Some students at the University and at M.I.T. are being charged for phone calls they never made.
Personnel at the Cambridge office of the New England Telephone and Telegraph Company stated yesterday that it is a frequent practice for M.I.T. and Harvard students to hook their phones to other students'' lines, thus transferring their message units and the subsequent charges for them to their victims.
They stated that this is a unique practice at the two schools, and speculated that "it is probably being done by electronics students."
Although the phone company can trace the wire switching if it is discovered while the wires are still connected, "most students know they can't get away with it for long and other switch to another number after a few months, or stop it for a while."
As a result, some students with unlimited suburban service have never called Boston or any other place for which they could be charged mesage units, but have been getting message unit bills--in addition to their regular charges--for amounts as high as $5.00, $10.00, and $15.00
These figures represent thousands of message units for calls they never made.

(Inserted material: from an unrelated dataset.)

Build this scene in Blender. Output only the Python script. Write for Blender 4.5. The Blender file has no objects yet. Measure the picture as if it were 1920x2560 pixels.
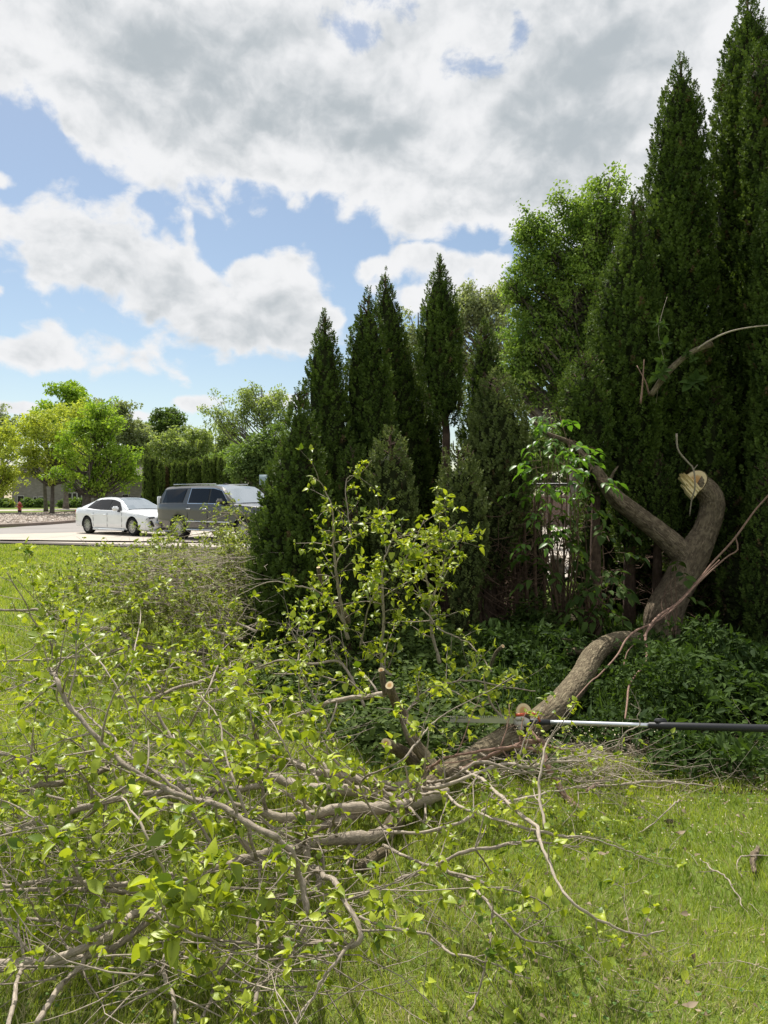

If victims complain about their large phone bills, the phone company may at times make adjustments, sometimes up to fifty percent of the overcharge, depending on "how honest the phone company thinks the complainants are."
One of the employees at the Cambridge office, a young lady who is in charge of some of the phone numbers on the University exchange, suggested yesterday that the College administration step in and do something about the situation. "It's not the phone company's fault we can't trace these people," she said. "It's the fault of the professors. They ought to teach you boys more morals."
She suggested that the University patrol the students' rooms in order to make sure they weren't calling on other people's numbers.
Emerson Hunt, general information manger at the Boston office of the company, when contacted yesterday, stated that he had never heard of such a thing and was "sure it couldn't be wide spread in the telephone system."